We plan to try interactive display of large molecular assemblies and electron microscopy data on a planetarium dome. We have made prerecorded videos in the past but now want to show the data with live control by the presenter as is done in astronomy planetarium shows. We will test this new Chimera capabilities with dome equipment and data from our driving project with Wah Chiu's lab.
Many labs are now producing 3-4 Angstrom resolution electron microscopy maps and molecule models fit into those maps. The molecules are typically large (thousands of residues) and the maps often have resolution that varies based on how flexible each region of the structure is. We plan to explore capabilities to quickly visualize how well the molecular models fit in different regions of the density. This is typically done with zone and slab display of the density. We will try to do "smart clipping" that displays regions of density cut off where the weakest linking density occurs, instead of being cutoff exactly at a plane or a fixed distance as done with existing tools.

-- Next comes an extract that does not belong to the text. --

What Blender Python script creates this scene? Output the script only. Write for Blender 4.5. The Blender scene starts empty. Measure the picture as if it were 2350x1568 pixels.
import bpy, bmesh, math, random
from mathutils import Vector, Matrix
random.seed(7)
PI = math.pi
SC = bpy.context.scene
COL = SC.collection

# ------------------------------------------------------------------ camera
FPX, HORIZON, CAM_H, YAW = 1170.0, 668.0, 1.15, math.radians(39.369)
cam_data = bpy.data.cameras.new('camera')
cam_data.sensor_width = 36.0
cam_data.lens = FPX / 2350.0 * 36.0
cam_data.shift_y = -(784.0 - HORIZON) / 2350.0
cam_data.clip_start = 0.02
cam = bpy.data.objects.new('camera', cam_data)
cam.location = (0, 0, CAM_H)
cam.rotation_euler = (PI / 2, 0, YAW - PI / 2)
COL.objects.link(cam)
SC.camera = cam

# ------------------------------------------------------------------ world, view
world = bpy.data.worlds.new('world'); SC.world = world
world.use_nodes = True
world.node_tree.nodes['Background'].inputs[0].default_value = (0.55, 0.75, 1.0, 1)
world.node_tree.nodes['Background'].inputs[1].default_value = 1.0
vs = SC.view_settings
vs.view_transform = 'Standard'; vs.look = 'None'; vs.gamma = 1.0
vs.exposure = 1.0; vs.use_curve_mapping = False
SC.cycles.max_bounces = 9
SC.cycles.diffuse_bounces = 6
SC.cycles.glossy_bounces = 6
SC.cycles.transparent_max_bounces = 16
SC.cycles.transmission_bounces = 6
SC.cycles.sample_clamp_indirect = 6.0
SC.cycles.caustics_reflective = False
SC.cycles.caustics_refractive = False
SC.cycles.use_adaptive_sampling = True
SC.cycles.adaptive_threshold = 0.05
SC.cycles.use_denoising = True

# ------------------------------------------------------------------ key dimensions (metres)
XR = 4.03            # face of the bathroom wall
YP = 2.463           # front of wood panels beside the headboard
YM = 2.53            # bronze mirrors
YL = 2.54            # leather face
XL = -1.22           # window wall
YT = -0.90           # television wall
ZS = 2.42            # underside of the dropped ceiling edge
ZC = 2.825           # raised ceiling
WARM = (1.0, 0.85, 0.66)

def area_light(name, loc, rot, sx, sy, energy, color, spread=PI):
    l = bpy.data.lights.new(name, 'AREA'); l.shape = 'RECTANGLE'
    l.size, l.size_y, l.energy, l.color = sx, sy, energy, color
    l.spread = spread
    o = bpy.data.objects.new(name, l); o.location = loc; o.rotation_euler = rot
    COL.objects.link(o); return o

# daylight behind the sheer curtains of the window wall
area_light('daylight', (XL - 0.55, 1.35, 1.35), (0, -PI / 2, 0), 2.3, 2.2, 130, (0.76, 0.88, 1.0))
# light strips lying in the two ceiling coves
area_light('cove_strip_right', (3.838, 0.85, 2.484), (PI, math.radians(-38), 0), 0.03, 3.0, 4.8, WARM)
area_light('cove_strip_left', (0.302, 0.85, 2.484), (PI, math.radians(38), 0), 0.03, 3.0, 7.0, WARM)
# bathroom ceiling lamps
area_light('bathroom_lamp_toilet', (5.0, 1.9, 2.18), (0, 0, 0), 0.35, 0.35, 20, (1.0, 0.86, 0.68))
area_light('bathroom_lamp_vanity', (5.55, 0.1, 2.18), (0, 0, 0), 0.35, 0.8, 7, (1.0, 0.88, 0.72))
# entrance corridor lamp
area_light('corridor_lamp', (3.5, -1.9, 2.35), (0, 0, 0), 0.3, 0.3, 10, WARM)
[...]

We will develop this with collaborators Wah Chiu and Adam Frost.
We will try to extend our work on ambient occlusion lighting to give better quality and faster rendering on smooth surfaces which are common when viewing density maps. Our current method with even 100 to 200 cast shadows leads to a mottled appearance on smoothly curving surfaces. We believe the ambient shadowing can be made more realistic and faster by computing the dimming on a 3-dimensonal grid and then smoothly interpolating those values. This will avoid the sharp edges produced by individual cast shadows. The implementation will use OpenGL 3d textures which will be 5 to 10 times faster than the current code that uses many lookups in a large 2d texture (one for each shadow cast).